— Begin DATA —
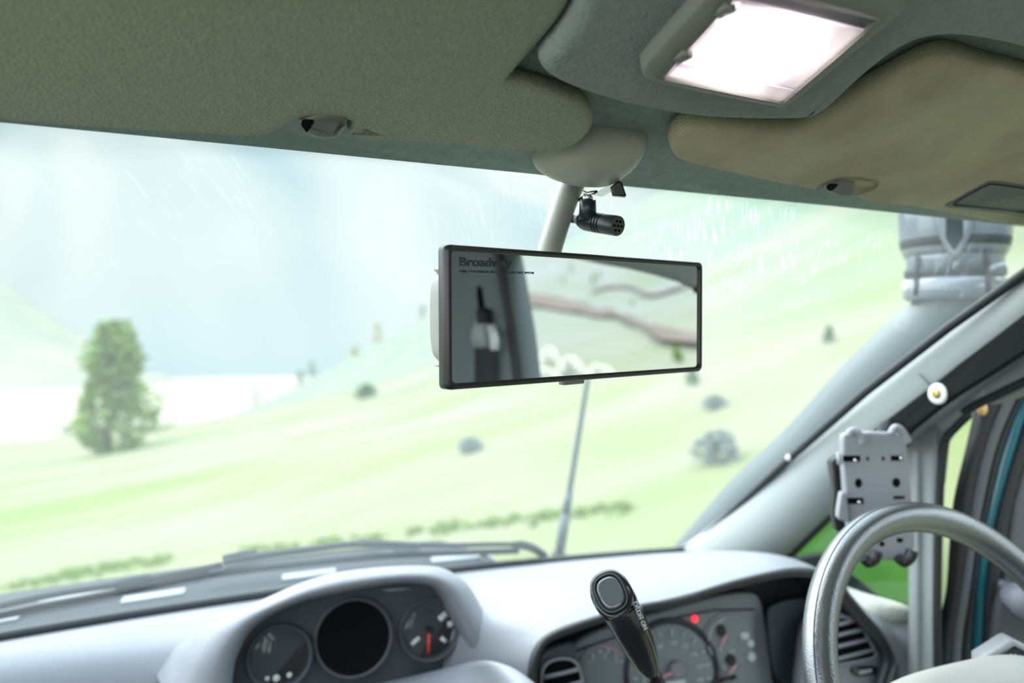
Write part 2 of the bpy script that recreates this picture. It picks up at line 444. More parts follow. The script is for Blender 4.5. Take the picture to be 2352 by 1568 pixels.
M['bark'] = mat('bark', (.10, .08, .06), .9)
def foliage(c, H, W, n, prof, leaf, seed):
    r = random.Random(seed); v, f = [], []
    for i in range(n):
        h = r.random() ** .8; a = r.random() * 6.283; q = prof(h, a, r) * W / 2 * (r.random() ** .45)
        p = c + V((q * math.cos(a), q * math.sin(a), H * h)); s = leaf * (.6 + .8 * r.random())
        for k in range(3):
            d = V((math.cos(a), math.sin(a), -.2 + .5 * r.random())) + V((r.uniform(-1, 1), r.uniform(-1, 1), r.uniform(-.6, .6))) * .8
            d.normalize(); e = d.cross(V((r.uniform(-1, 1), r.uniform(-1, 1), r.uniform(-1, 1)))).normalized()
            b = len(v); v += [p - d * s * .6, p + e * s * .45, p + d * s, p - e * s * .45]; f.append((b, b + 1, b + 2, b + 3))
    return v, f
def pine_env(h):
    T = [(0, .45), (.06, .62), (.19, 1.0), (.30, .72), (.40, .84), (.50, .58), (.59, .56), (.74, .66), (.85, .42), (.97, .26), (1.01, .05)]
    for (a, x), (b, y) in zip(T, T[1:]):
        if h <= b: return x + (y - x) * (h - a) / (b - a)
    return .05
def conifer(name, p, H, W, n, leafm, label, group=None, seed=1, cat='tree', lay=7, broad=False):
    t = thing(name, label, cat, p, group)
    mesh('trunk', *g_tube([p - V((0, 0, .3)), p + V((.02 * H, 0, H * .5)), p + V((0, 0, H * .95))], [W * .035, W * .025, W * .008], 8), M['bark'], t)
    def prof(h, a, r):
        env = min(1, (1 - h) * 1.35 + .12) if not broad else pine_env(h)
        env *= 1 if broad else (.62 + .38 * abs(math.sin(h * lay * math.pi)))
        return env * (.8 + .3 * noise.noise((math.cos(a) * 1.5, math.sin(a) * 1.5, h * 4 + seed)))
    v, f = foliage(p + V((.06 * W if broad else 0, 0, H * (.0 if broad else .05))), H, W, n, prof, W * (.052 if broad else .065) + .02, seed)
    mesh('foliage', v, f, leafm, t, False); return t
def bush(name, p, H, W, n, leafm, label, group=None, seed=1):
    t = thing(name, label, 'shrub', p, group)
    mesh('stem', *g_tube([p - V((0, 0, .1)), p + V((0, 0, H * .5))], [W * .03, W * .015], 6), M['bark'], t)
    v, f = foliage(p, H, W, n, lambda h, a, r: math.sqrt(max(0, 1 - (h * 1.0) ** 2)) * (.85 + .3 * math.sin(a * 3 + seed)), W * .09 + .01, seed)
    mesh('foliage', v, f, leafm, t, False); return t
O0 = V((0, 0, 0))
p = P(245, 985, d=46); p.z = terr(p.x, p.y)
conifer('pine_tree', p, (46 * (985 - 738) / F) + (P(245, 985, d=46).z - p.z), 46 * 275 / F, 1000, M['leaf'], 'broad yellow green pine tree standing at the edge of the meadow', seed=3, lay=5, broad=True)
def onT(u, v): return ray_terr(O0, ray(u, v))
for i, (u, v, h, wd, mt, lb) in enumerate([
        (716, 858, 38, 34, 'leafdark', 'taller dark conifer on the skyline, right of the small spreading one'),
        (690, 872, 30, 40, 'leafdark', 'small spreading dark conifer on the skyline, left of the taller one'),
        (588, 926, 44, 26, 'leafdark', 'lone small conifer low on the hill skyline, nearest the big pine'),
        (972, 714, 34, 30, 'leafdark', 'blurred green conifer high on the skyline just left of the mirror'),
        (1905, 785, 34, 36, 'leafdark', 'single small conifer on the open hillside left of the snorkel'),
        (1590, 885, 40, 44, 'leafdark', 'green conifer on the hillside half behind the lower right mirror corner'),
        (866, 752, 44, 40, 'leafyel', 'yellow leaved tree on the skyline of the right hill'),
        (815, 772, 24, 36, 'leafyel', 'low yellow leaved tree left of the brighter yellow one')]):
    q = onT(u, v)
    for dv in range(0, 60, 4):
        if q is not None: break
        q = onT(u, v + dv)
    if q is None: continue
    D = q.dot(FW); conifer('small_conifer' if mt == 'leafdark' else 'yellow_tree', q, D * h / F, D * wd / F, 150, M[mt], lb, seed=20 + i, lay=4)
for i, (u, v, h, wd, mt, lb) in enumerate([
        (842, 915, 34, 56, 'leafdark', 'green shrub on the slope below the yellow trees'),
        (1650, 1060, 70, 110, 'sage', 'large grey green sage shrub on the slope right of the antenna'),
        (1080, 1036, 30, 62, 'sage', 'small bluish sage shrub in the meadow left of the antenna'),
        (1640, 935, 26, 60, 'sage', 'low grey sage shrub under the right end of the mirror')]):
    q = onT(u, v)
    if q is None: continue
    D = q.dot(FW); bush('sage_shrub' if mt == 'sage' else 'green_shrub', q, D * h / F, D * wd / F, 220, M[mt], lb, seed=50 + i)
# tufty darker grass lines in the meadow
v, f = [], []; r = random.Random(8)
for (a, b, n) in [((950, 1224), (1445, 1166), 170), ((150, 1318), (395, 1286), 110), ((560, 1268), (880, 1236), 80), ((20, 1350), (240, 1312), 70)]:
    for i in range(n):
        t = r.random(); q = onT(a[0] + (b[0] - a[0]) * t, a[1] + (b[1] - a[1]) * t + r.gauss(0, 5))
        if q is None: continue
        for k in range(3):
            an = r.random() * 6.28; s = .02 + .03 * r.random(); d = V((math.cos(an), math.sin(an), 0)) * s; e = V((r.gauss(0, .06), r.gauss(0, .03), .03 + .04 * r.random()))
            c = len(v); v += [q - d - V((0, 0, .03)), q + d - V((0, 0, .03)), q + e]; f.append((c, c + 1, c + 2))
M['tuft'] = mat('tuft_grass', (.11, .19, .03), .9, col2=(.16, .22, .05), vscale=2, spec=.05)
o = mesh('grass_tufts', v, f, M['tuft'], None, False); o['kind'] = 'stuff'; tag(o, 'lines of brighter green grass tufts across the meadow', 'grass')

# ------------------------------------------------------------------ vehicle shell (setting)
# ceiling: headliner whose front edge is the windscreen header
front = [P(u, v, pl=HL(0)) for u, v in [(-900, 195), (-400, 245), (0, 281), (600, 338), (1230, 400), (1430, 427), (1900, 472), (2352, 520), (2700, 556)]]
rows = [[p + V((0, .012, .03)) for p in front], [p + V((0, .004, .004)) for p in front], front]
for y, z in [(.45, None), (.30, None), (.12, None), (-.02, None), (-.16, .405), (-.5, .42), (-1.2, .42), (-2.25, .38)]:
    row = []
    for p in front:
        zz = (.3647 - .364 * y) if z is None else z
        side = sstep(.55, .85, abs(p.x - .33)); row.append(V((max(-.5, min(1.08, p.x)), min(y, p.y - .02), zz - .02 * side)))
    rows.append(row)
struct(mesh('ceiling', *g_loft(rows, False), M['liner']), 'grey green cloth headliner')
struct(mesh('floor', *g_box((.31, -.4, -1.32), (.78, 1.85, .03)), M['floor'], None, False), 'dark carpeted cabin floor')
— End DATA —
GIVEN EXERCISE:
Copy out the listing exactly as it stands, but not the pictures.

EXPECTED ANSWER:
Write part 2 of the bpy script that recreates this picture. It picks up at line 444. More parts follow. The script is for Blender 4.5. Take the picture to be 2352 by 1568 pixels.
M['bark'] = mat('bark', (.10, .08, .06), .9)
def foliage(c, H, W, n, prof, leaf, seed):
    r = random.Random(seed); v, f = [], []
    for i in range(n):
        h = r.random() ** .8; a = r.random() * 6.283; q = prof(h, a, r) * W / 2 * (r.random() ** .45)
        p = c + V((q * math.cos(a), q * math.sin(a), H * h)); s = leaf * (.6 + .8 * r.random())
        for k in range(3):
            d = V((math.cos(a), math.sin(a), -.2 + .5 * r.random())) + V((r.uniform(-1, 1), r.uniform(-1, 1), r.uniform(-.6, .6))) * .8
            d.normalize(); e = d.cross(V((r.uniform(-1, 1), r.uniform(-1, 1), r.uniform(-1, 1)))).normalized()
            b = len(v); v += [p - d * s * .6, p + e * s * .45, p + d * s, p - e * s * .45]; f.append((b, b + 1, b + 2, b + 3))
    return v, f
def pine_env(h):
    T = [(0, .45), (.06, .62), (.19, 1.0), (.30, .72), (.40, .84), (.50, .58), (.59, .56), (.74, .66), (.85, .42), (.97, .26), (1.01, .05)]
    for (a, x), (b, y) in zip(T, T[1:]):
        if h <= b: return x + (y - x) * (h - a) / (b - a)
    return .05
def conifer(name, p, H, W, n, leafm, label, group=None, seed=1, cat='tree', lay=7, broad=False):
    t = thing(name, label, cat, p, group)
    mesh('trunk', *g_tube([p - V((0, 0, .3)), p + V((.02 * H, 0, H * .5)), p + V((0, 0, H * .95))], [W * .035, W * .025, W * .008], 8), M['bark'], t)
    def prof(h, a, r):
        env = min(1, (1 - h) * 1.35 + .12) if not broad else pine_env(h)
        env *= 1 if broad else (.62 + .38 * abs(math.sin(h * lay * math.pi)))
        return env * (.8 + .3 * noise.noise((math.cos(a) * 1.5, math.sin(a) * 1.5, h * 4 + seed)))
    v, f = foliage(p + V((.06 * W if broad else 0, 0, H * (.0 if broad else .05))), H, W, n, prof, W * (.052 if broad else .065) + .02, seed)
    mesh('foliage', v, f, leafm, t, False); return t
def bush(name, p, H, W, n, leafm, label, group=None, seed=1):
    t = thing(name, label, 'shrub', p, group)
    mesh('stem', *g_tube([p - V((0, 0, .1)), p + V((0, 0, H * .5))], [W * .03, W * .015], 6), M['bark'], t)
    v, f = foliage(p, H, W, n, lambda h, a, r: math.sqrt(max(0, 1 - (h * 1.0) ** 2)) * (.85 + .3 * math.sin(a * 3 + seed)), W * .09 + .01, seed)
    mesh('foliage', v, f, leafm, t, False); return t
O0 = V((0, 0, 0))
p = P(245, 985, d=46); p.z = terr(p.x, p.y)
conifer('pine_tree', p, (46 * (985 - 738) / F) + (P(245, 985, d=46).z - p.z), 46 * 275 / F, 1000, M['leaf'], 'broad yellow green pine tree standing at the edge of the meadow', seed=3, lay=5, broad=True)
def onT(u, v): return ray_terr(O0, ray(u, v))
for i, (u, v, h, wd, mt, lb) in enumerate([
        (716, 858, 38, 34, 'leafdark', 'taller dark conifer on the skyline, right of the small spreading one'),
        (690, 872, 30, 40, 'leafdark', 'small spreading dark conifer on the skyline, left of the taller one'),
        (588, 926, 44, 26, 'leafdark', 'lone small conifer low on the hill skyline, nearest the big pine'),
        (972, 714, 34, 30, 'leafdark', 'blurred green conifer high on the skyline just left of the mirror'),
        (1905, 785, 34, 36, 'leafdark', 'single small conifer on the open hillside left of the snorkel'),
        (1590, 885, 40, 44, 'leafdark', 'green conifer on the hillside half behind the lower right mirror corner'),
        (866, 752, 44, 40, 'leafyel', 'yellow leaved tree on the skyline of the right hill'),
        (815, 772, 24, 36, 'leafyel', 'low yellow leaved tree left of the brighter yellow one')]):
    q = onT(u, v)
    for dv in range(0, 60, 4):
        if q is not None: break
        q = onT(u, v + dv)
    if q is None: continue
    D = q.dot(FW); conifer('small_conifer' if mt == 'leafdark' else 'yellow_tree', q, D * h / F, D * wd / F, 150, M[mt], lb, seed=20 + i, lay=4)
for i, (u, v, h, wd, mt, lb) in enumerate([
        (842, 915, 34, 56, 'leafdark', 'green shrub on the slope below the yellow trees'),
        (1650, 1060, 70, 110, 'sage', 'large grey green sage shrub on the slope right of the antenna'),
        (1080, 1036, 30, 62, 'sage', 'small bluish sage shrub in the meadow left of the antenna'),
        (1640, 935, 26, 60, 'sage', 'low grey sage shrub under the right end of the mirror')]):
    q = onT(u, v)
    if q is None: continue
    D = q.dot(FW); bush('sage_shrub' if mt == 'sage' else 'green_shrub', q, D * h / F, D * wd / F, 220, M[mt], lb, seed=50 + i)
# tufty darker grass lines in the meadow
v, f = [], []; r = random.Random(8)
for (a, b, n) in [((950, 1224), (1445, 1166), 170), ((150, 1318), (395, 1286), 110), ((560, 1268), (880, 1236), 80), ((20, 1350), (240, 1312), 70)]:
    for i in range(n):
        t = r.random(); q = onT(a[0] + (b[0] - a[0]) * t, a[1] + (b[1] - a[1]) * t + r.gauss(0, 5))
        if q is None: continue
        for k in range(3):
            an = r.random() * 6.28; s = .02 + .03 * r.random(); d = V((math.cos(an), math.sin(an), 0)) * s; e = V((r.gauss(0, .06), r.gauss(0, .03), .03 + .04 * r.random()))
            c = len(v); v += [q - d - V((0, 0, .03)), q + d - V((0, 0, .03)), q + e]; f.append((c, c + 1, c + 2))
M['tuft'] = mat('tuft_grass', (.11, .19, .03), .9, col2=(.16, .22, .05), vscale=2, spec=.05)
o = mesh('grass_tufts', v, f, M['tuft'], None, False); o['kind'] = 'stuff'; tag(o, 'lines of brighter green grass tufts across the meadow', 'grass')

# ------------------------------------------------------------------ vehicle shell (setting)
# ceiling: headliner whose front edge is the windscreen header
front = [P(u, v, pl=HL(0)) for u, v in [(-900, 195), (-400, 245), (0, 281), (600, 338), (1230, 400), (1430, 427), (1900, 472), (2352, 520), (2700, 556)]]
rows = [[p + V((0, .012, .03)) for p in front], [p + V((0, .004, .004)) for p in front], front]
for y, z in [(.45, None), (.30, None), (.12, None), (-.02, None), (-.16, .405), (-.5, .42), (-1.2, .42), (-2.25, .38)]:
    row = []
    for p in front:
        zz = (.3647 - .364 * y) if z is None else z
        side = sstep(.55, .85, abs(p.x - .33)); row.append(V((max(-.5, min(1.08, p.x)), min(y, p.y - .02), zz - .02 * side)))
    rows.append(row)
struct(mesh('ceiling', *g_loft(rows, False), M['liner']), 'grey green cloth headliner')
struct(mesh('floor', *g_box((.31, -.4, -1.32), (.78, 1.85, .03)), M['floor'], None, False), 'dark carpeted cabin floor')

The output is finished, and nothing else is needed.